Oh, the games insurance companies love to play
By Andy Serwer

(FORTUNE Magazine) – IF I HAD ASKED YOU A YEAR AGO what AIG, Berkshire Hathaway, and GE had in common, you probably would have said, "They're all big blue-chip companies." If I asked you that question today, you might say, "They all have problems in their reinsurance businesses." (Yes, AIG's situation appears to be worse than Berkshire's or GE's. But you'd best believe Warren Buffett and Jeff Immelt would love their reinsurance woes to disappear every bit as much as Hank Greenberg would like to be rid of his.)

Making sense of this particular set of scandals is hard, because the heart of the problem is a gnarly financial product known as "finite reinsurance." But the underlying truths are pretty simple. Consider what Buffett said about finite reinsurance at Berkshire's annual meeting this spring: "You could hardly invent a word more meaningless. Basically all insurance is denominated in an amount that is finite. There is nothing wrong with finite insurance." In other words, there are no bad insurance policies, only bad insurance executives. Is that true?

To help answer that question, let's look at a simplified example. Plain-vanilla reinsurance is essentially protection that insurance companies buy for themselves to limit their financial exposure. If a hypothetical company we'll call Regressive Insurance is insuring a Chicago skyscraper against general property damage, Regressive might turn around and reinsure itself by buying a policy to cover the natural catastrophe (e.g., tornado or earthquake) portion of its total risk from Island Re. (Bermuda happens to be where many of the reinsurers are domiciled.)

Finite reinsurance, frankly, is hard to define--even for the experts. But generally speaking it covers a contractually agreed-upon amount of loss over a set time period. So in a finite reinsurance deal, Regressive might parcel off, say, the first $50 million of its disaster liability above $100 million to Island Re for a five-year period with financing terms (see below) that benefit Regressive.

Problems arise when the reinsurer isn't actually assuming any risk. For instance, Regressive agrees to pay Island premiums over five years that would fully reimburse Island for its potential $50 million liability based on present value. Another scenario might require Island Re to pay back the premiums plus interest to Regressive if the earth doesn't shake in the Windy City. (Confused yet?) So in reality what we're talking about is a loan. "You're not really buying insurance, you're financing a loss," says Fitch Ratings senior director Don Thorpe. (The general rule of thumb is that there would have to be at least a 10% risk that Island Re would lose 10% of the insured amount.) The sketchiest arrangements involve side letters, undisclosed even to auditors, that alter the written contract so that there's less transfer of risk.

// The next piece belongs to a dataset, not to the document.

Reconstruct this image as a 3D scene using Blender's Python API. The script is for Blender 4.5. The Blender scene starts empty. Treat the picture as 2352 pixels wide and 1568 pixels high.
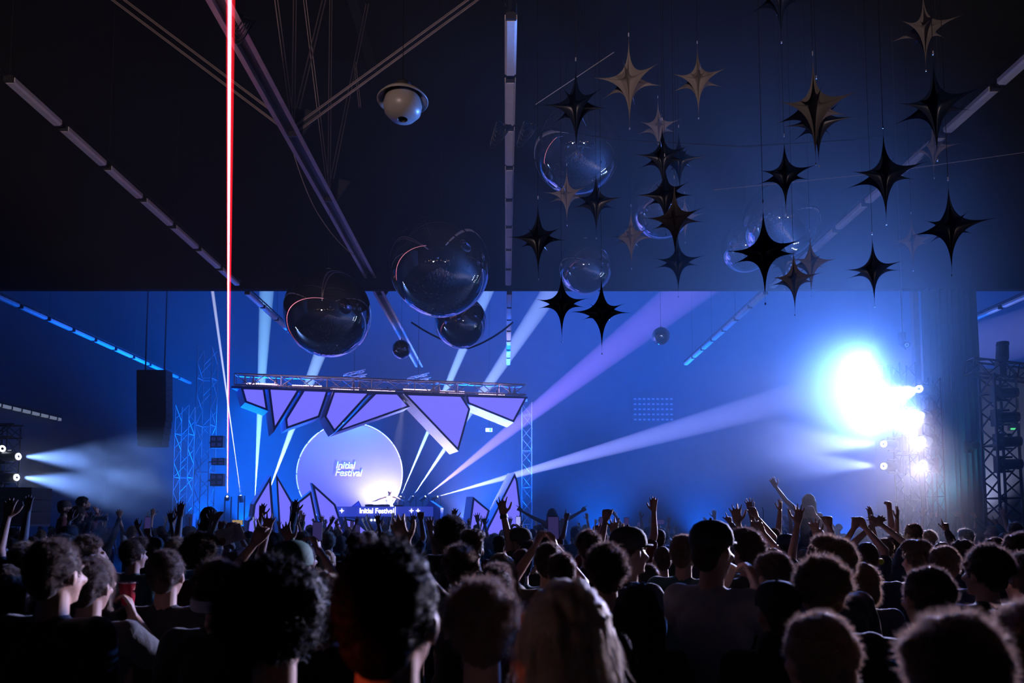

It's not really that difficult to discern when a finite reinsurance deal fails the smell test. When the intent of the transaction isn't to buy insurance but instead to dress up a balance sheet or obfuscate financials, that's when one of these deals stinks. Apparently that was the case in a transaction in 2000 between AIG and Gen Re, a subsidiary of Berkshire Hathaway. The SEC now reportedly plans to file civil fraud charges against three current and former employees of Gen Re. In mid-May, Chubb was subpoenaed as part of a widening federal investigation into finite reinsurance.

Back on March 29, the State of New York Insurance Department issued a four-paragraph letter adding two new and remarkably simple requirements for reinsurance contracts. "1) There are no separate written or oral agreements that would under any circumstances reduce, limit, or mitigate ... any loss." (Meaning side deals that would abate the transfer of risk are forbidden.) And "2) ... the reporting entity has an underwriting file documenting the economic intent of the transaction...." (Meaning the parties must state the intent of the deal.) Insurers that violate either the letter or the spirit of these regulations may soon find themselves considered a little less blue-chip than they used to be.